:: MATERIAL PROVIDED
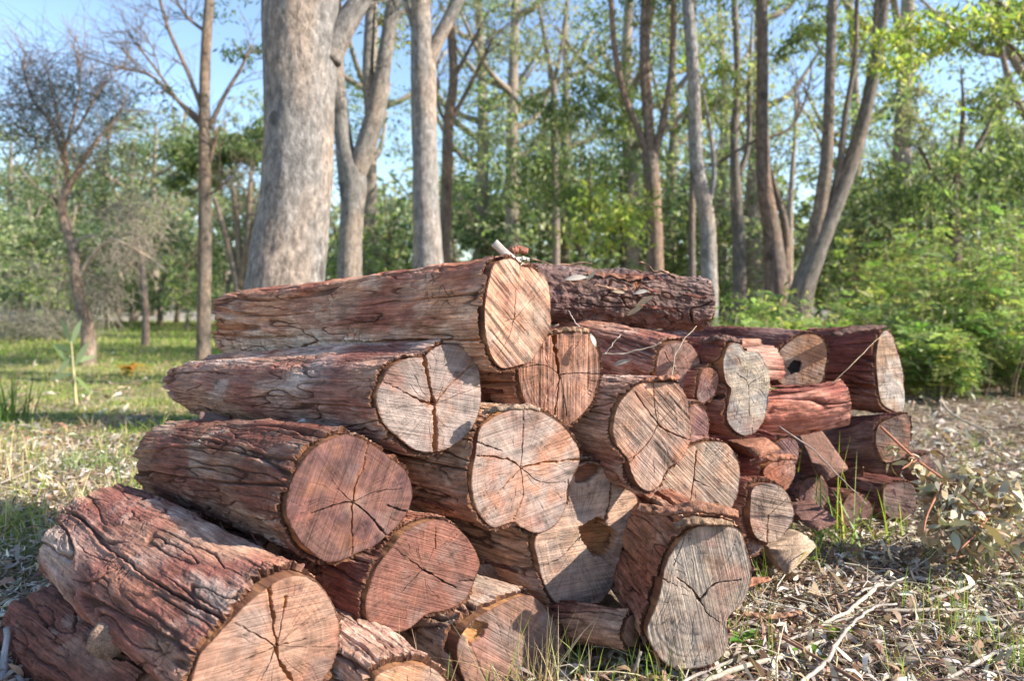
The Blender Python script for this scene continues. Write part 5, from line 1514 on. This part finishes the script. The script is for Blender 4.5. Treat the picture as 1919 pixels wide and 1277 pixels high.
stick('pale grey splinter standing at the bottom edge before the lower left log', [(270, 1290), (268, 1255), (263, 1225)], [11, 10, 7], 19, (.5, .5, .5), free=[.05, .10, .15])

# heap of fallen branches far left
r = np.random.default_rng(90)
g = ground_at(40, 14)
mb = MB()
for (px, py, rx, ry, n) in ((40, 612, 90, 18, 420), (-40, 600, 60, 25, 260), (110, 618, 50, 12, 160)):
    V, Fq, cl = twig_mass(P(px, py, 14), np.array([rx, rx, ry]) / F * 14, n, .6, .008, r, .1, (.17, .16, .12), (.2, 0, 0))
    V[:, 2] = np.maximum(V[:, 2], .02)
    mb.add(V, Fq, V, cl)
tag(mb.build('brush_heap', M_TWIG, None, loc=g), 'grey heap of fallen branches at the far left of the lawn', 'brush heap')

# fallen gum branch with dry leaves at the right foot of the pile
g = G(1800, 1010)
root = empty('fallen_branch', g, 'fallen gum branch with a mass of dry grey green leaves at the right', 'fallen branch')
mb = MB()
bpts = [[(1650, 800, 2.35), (1715, 860, 2.3), (1790, 915, 2.25), (1860, 980, 2.2), (1930, 1060, 2.1)], [(1790, 915, 2.25), (1840, 900, 2.3), (1900, 950, 2.3)], [(1770, 900, 2.25), (1740, 960, 2.15), (1730, 1000, 2.1)], [(1850, 970, 2.2), (1830, 1000, 2.1), (1800, 1030, 2.05)], [(1720, 860, 2.3), (1690, 880, 2.25)]]
for bp in bpts:
    q = smooth_line(np.array([P(*t) for t in bp]), 16)
    V, Fs, gc = tube(q, np.linspace(.005, .002, 16), 6, True, .1, 2)
    mb.add(V, Fs, gc, np.array((.36, .15, .09)))
mb.build('stem', M_TWIG, root)
mb = MB()
r = np.random.default_rng(91)
for (px, py, d, rx, ry, n) in ((1830, 950, 2.22, 75, 60, 200), (1760, 940, 2.2, 45, 45, 120), (1850, 1000, 2.15, 60, 40, 130), (1690, 860, 2.3, 25, 30, 14), (1740, 880, 2.3, 30, 25, 24), (1900, 960, 2.3, 50, 60, 90)):
    c = blob_points(n, P(px, py, d), np.array([rx, rx, ry]) / F * d, r, 10, .35)
    c[:, 2] = np.maximum(c[:, 2], .07)
    L = r.uniform(.04, .085, n)
    V, Fq, cl = leaves(c, L, L * r.uniform(.22, .34, n), r, .55, None, pick([(.36, .325, .23), (.42, .34, .23), (.29, .265, .20), (.40, .26, .15), (.42, .38, .30), (.24, .16, .10)], n, r, .2), .5, 3)
    mb.add(V, Fq, V, cl)
mb.build('leaves', M_DRY, root)
# ------------------------------------------------------------------ small things on the pile
def stub(parent, name, pts, rad, col, n=14, seed=0, mat=None):
    pts = smooth_line(np.array(pts), 14)
    V, Fs, gc = tube(pts, np.interp(np.linspace(0, 1, 14), np.linspace(0, 1, len(rad)), rad), n, True, .35, seed)
    cl = np.array(col) * np.clip(1 + 1.0 * fbm(gc * np.array([70, 70, 18]) + seed, 270, 3), .45, 1.6)[:, None]
    mb = MB(); mb.add(V, Fs, gc, cl)
    return mb.build(name, mat or M_TWIG, parent)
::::
Transcribe the preceding listing in its entirety and with exact wording, leaving out pictures.

The Blender Python script for this scene continues. Write part 5, from line 1514 on. This part finishes the script. The script is for Blender 4.5. Treat the picture as 1919 pixels wide and 1277 pixels high.
stick('pale grey splinter standing at the bottom edge before the lower left log', [(270, 1290), (268, 1255), (263, 1225)], [11, 10, 7], 19, (.5, .5, .5), free=[.05, .10, .15])

# heap of fallen branches far left
r = np.random.default_rng(90)
g = ground_at(40, 14)
mb = MB()
for (px, py, rx, ry, n) in ((40, 612, 90, 18, 420), (-40, 600, 60, 25, 260), (110, 618, 50, 12, 160)):
    V, Fq, cl = twig_mass(P(px, py, 14), np.array([rx, rx, ry]) / F * 14, n, .6, .008, r, .1, (.17, .16, .12), (.2, 0, 0))
    V[:, 2] = np.maximum(V[:, 2], .02)
    mb.add(V, Fq, V, cl)
tag(mb.build('brush_heap', M_TWIG, None, loc=g), 'grey heap of fallen branches at the far left of the lawn', 'brush heap')

# fallen gum branch with dry leaves at the right foot of the pile
g = G(1800, 1010)
root = empty('fallen_branch', g, 'fallen gum branch with a mass of dry grey green leaves at the right', 'fallen branch')
mb = MB()
bpts = [[(1650, 800, 2.35), (1715, 860, 2.3), (1790, 915, 2.25), (1860, 980, 2.2), (1930, 1060, 2.1)], [(1790, 915, 2.25), (1840, 900, 2.3), (1900, 950, 2.3)], [(1770, 900, 2.25), (1740, 960, 2.15), (1730, 1000, 2.1)], [(1850, 970, 2.2), (1830, 1000, 2.1), (1800, 1030, 2.05)], [(1720, 860, 2.3), (1690, 880, 2.25)]]
for bp in bpts:
    q = smooth_line(np.array([P(*t) for t in bp]), 16)
    V, Fs, gc = tube(q, np.linspace(.005, .002, 16), 6, True, .1, 2)
    mb.add(V, Fs, gc, np.array((.36, .15, .09)))
mb.build('stem', M_TWIG, root)
mb = MB()
r = np.random.default_rng(91)
for (px, py, d, rx, ry, n) in ((1830, 950, 2.22, 75, 60, 200), (1760, 940, 2.2, 45, 45, 120), (1850, 1000, 2.15, 60, 40, 130), (1690, 860, 2.3, 25, 30, 14), (1740, 880, 2.3, 30, 25, 24), (1900, 960, 2.3, 50, 60, 90)):
    c = blob_points(n, P(px, py, d), np.array([rx, rx, ry]) / F * d, r, 10, .35)
    c[:, 2] = np.maximum(c[:, 2], .07)
    L = r.uniform(.04, .085, n)
    V, Fq, cl = leaves(c, L, L * r.uniform(.22, .34, n), r, .55, None, pick([(.36, .325, .23), (.42, .34, .23), (.29, .265, .20), (.40, .26, .15), (.42, .38, .30), (.24, .16, .10)], n, r, .2), .5, 3)
    mb.add(V, Fq, V, cl)
mb.build('leaves', M_DRY, root)
# ------------------------------------------------------------------ small things on the pile
def stub(parent, name, pts, rad, col, n=14, seed=0, mat=None):
    pts = smooth_line(np.array(pts), 14)
    V, Fs, gc = tube(pts, np.interp(np.linspace(0, 1, 14), np.linspace(0, 1, len(rad)), rad), n, True, .35, seed)
    cl = np.array(col) * np.clip(1 + 1.0 * fbm(gc * np.array([70, 70, 18]) + seed, 270, 3), .45, 1.6)[:, None]
    mb = MB(); mb.add(V, Fs, gc, cl)
    return mb.build(name, mat or M_TWIG, parent)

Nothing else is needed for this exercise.